In a powerful testament to the warming of the planet, two leading US science agencies jointly declared 2016 the hottest year on record, surpassing the previous record set last year - which itself had topped a mark set in 2014.

The pronouncement comes just before US President-elect Donald Trump, who has tweeted that global warming is a hoax, takes office after a campaign in which he threatened to pull the US out of an international agreement to fight climate change.

Trump has since said he has an open mind about the Paris climate accord, even as he has nominated to various Cabinet posts a slate of men who have raised questions about the extent to which human activity is responsible for rising temperatures around the world.

Scientists have been far less guarded, noting the striking reality that global temperatures have set a record three years in a row.

Advertisement

"We don't expect record years every year, but the ongoing long-term warming trend is clear," said Gavin Schmidt, who directs Nasa's Goddard Institute of Space Studies, in a statement accompanying the government temperature report.

Nasa announced the record jointly with the National Oceanic and Atmospheric Administration.

Last year's warmth was manifested across the planet, from the warm tropical ocean waters off the coast of northeastern Australia that contribute to the widespread death of coral in the Great Barrier Reef, to the Arctic, where melting sea ice hit regular monthly record lows and overall temperatures were the highest on record, at least from January through September of 2016.

In a catalogue of some of the extremes the planet witnessed during the year, the Noaa noted the megafire that engulfed Fort McMurray, in Alberta, Canada, at the beginning of May, a conflagration that came relatively early in the year for bushfires.

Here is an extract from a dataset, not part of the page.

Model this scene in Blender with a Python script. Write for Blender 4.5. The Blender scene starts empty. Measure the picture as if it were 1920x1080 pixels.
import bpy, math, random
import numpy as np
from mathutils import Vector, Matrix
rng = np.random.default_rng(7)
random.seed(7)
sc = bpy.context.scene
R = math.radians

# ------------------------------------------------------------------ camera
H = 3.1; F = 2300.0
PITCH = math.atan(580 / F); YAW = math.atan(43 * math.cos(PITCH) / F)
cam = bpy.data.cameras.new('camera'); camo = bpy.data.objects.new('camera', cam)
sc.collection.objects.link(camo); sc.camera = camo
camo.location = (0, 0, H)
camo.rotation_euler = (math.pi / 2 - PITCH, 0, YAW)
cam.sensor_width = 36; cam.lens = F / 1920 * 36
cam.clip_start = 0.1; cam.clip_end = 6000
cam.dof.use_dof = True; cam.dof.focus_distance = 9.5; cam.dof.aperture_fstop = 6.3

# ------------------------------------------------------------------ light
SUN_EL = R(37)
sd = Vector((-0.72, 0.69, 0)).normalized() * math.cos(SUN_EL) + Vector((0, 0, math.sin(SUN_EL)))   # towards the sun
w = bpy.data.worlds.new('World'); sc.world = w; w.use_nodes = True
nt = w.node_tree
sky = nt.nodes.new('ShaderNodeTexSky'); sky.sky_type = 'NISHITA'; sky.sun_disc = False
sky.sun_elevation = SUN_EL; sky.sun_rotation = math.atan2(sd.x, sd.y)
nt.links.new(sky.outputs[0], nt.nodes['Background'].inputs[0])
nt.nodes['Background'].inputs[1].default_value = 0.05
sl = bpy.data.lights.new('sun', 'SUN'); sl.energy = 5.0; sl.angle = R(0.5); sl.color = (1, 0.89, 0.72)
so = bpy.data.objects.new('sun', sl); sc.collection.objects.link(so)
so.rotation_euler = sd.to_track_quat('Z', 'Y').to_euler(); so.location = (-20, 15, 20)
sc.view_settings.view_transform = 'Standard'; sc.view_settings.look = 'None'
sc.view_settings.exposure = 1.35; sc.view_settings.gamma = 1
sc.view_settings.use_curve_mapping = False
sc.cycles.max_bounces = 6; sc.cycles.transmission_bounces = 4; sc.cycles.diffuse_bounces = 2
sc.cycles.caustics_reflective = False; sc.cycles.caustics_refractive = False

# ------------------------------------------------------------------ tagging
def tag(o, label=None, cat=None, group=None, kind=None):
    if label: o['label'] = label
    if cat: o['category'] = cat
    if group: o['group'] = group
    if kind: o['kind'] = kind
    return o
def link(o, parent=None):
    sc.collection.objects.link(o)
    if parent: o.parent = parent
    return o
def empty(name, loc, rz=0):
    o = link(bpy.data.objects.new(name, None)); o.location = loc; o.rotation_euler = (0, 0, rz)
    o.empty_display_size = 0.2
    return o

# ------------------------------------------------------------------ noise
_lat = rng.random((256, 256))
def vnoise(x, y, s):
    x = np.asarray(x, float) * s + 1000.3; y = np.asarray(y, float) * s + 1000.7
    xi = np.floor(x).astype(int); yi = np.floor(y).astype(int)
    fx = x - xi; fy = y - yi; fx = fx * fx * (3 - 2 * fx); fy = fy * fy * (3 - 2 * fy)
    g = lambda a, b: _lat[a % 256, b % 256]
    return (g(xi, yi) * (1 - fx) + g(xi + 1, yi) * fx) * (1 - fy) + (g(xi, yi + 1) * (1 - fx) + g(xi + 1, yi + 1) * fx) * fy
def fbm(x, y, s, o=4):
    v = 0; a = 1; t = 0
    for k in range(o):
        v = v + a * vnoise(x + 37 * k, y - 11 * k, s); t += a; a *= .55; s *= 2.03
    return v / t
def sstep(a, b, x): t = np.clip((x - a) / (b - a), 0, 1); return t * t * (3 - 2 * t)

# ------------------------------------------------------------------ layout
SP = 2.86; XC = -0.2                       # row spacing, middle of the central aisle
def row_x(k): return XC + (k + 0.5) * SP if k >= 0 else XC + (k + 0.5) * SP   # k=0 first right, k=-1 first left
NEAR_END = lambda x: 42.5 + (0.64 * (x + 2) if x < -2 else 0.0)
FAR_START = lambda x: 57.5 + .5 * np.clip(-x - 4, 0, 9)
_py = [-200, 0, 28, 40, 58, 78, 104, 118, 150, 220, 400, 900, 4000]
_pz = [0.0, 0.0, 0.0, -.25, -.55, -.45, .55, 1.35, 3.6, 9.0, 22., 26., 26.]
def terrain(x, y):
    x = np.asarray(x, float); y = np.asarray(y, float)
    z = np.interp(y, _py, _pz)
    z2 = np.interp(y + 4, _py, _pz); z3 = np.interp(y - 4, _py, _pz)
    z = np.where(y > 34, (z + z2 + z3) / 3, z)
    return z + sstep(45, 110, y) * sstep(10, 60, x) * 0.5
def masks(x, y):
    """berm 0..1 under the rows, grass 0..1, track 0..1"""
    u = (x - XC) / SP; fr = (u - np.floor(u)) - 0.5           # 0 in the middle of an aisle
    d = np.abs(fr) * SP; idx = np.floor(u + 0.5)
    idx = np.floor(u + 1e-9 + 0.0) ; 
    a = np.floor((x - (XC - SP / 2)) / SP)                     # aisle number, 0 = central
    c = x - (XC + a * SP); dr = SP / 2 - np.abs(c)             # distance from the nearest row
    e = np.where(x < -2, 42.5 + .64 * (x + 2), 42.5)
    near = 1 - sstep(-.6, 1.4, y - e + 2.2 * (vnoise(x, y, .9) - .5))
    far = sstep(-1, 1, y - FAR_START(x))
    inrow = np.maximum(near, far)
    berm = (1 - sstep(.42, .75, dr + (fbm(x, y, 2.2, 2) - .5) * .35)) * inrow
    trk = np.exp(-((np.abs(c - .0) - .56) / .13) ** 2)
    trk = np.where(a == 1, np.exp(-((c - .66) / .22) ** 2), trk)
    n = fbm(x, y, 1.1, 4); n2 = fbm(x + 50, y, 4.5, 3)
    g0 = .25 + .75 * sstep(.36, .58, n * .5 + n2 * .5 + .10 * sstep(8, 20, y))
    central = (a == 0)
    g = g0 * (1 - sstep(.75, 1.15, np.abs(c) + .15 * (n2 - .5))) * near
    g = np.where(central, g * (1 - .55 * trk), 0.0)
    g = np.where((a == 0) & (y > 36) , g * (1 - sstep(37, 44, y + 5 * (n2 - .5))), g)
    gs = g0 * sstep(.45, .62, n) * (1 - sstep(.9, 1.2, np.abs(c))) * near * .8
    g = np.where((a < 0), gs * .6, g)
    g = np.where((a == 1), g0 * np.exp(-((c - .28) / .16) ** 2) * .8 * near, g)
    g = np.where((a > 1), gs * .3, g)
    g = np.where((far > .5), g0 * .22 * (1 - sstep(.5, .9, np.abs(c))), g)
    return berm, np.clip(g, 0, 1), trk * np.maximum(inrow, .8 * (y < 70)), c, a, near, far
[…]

That event was consistent with a warming climate, as well as with the role of El Nino, although scientists are reluctant to formally say that climate change has played a role in an individual event without conducting extensive analysis.

Extreme high temperatures were seen from India - where the city of Phalodi recorded temperatures of 51C in May, a new national record - to Iran, where a temperature of 53C was recorded in Delhoran on July 22.

For the contiguous US, 2016 was merely the second warmest year on record, but for Alaska, it was the warmest yet recorded, underscoring once again the sharpness of Arctic warmth, in particular.

Last year's warmth was partly enhanced by a strong weather pattern known as El Nino, triggered by unusually warm waters in the Pacific. But the scientists underscore that the event is hardly the only cause.

For example, 1998 was also, at the time, the warmest year on record, thanks in part to a strong El Nino - but the 2016 planetary temperature now far surpasses that year, meaning other factors probably contributed to the temperature's rise.

"This El Nino might have contributed about a quarter or a third" of the record in 2016, said Deke Arndt, chief of the global monitoring branch at Noaa's National Centres for Environmental Information.

Scientists said the three-year rise in temperatures increases the urgency to battle climate change. "2016 is a wake-up call in many ways," said Jonathan Overpeck, a climate scientist at the University of Arizona. "Climate change is real, it is caused by humans and it is serious."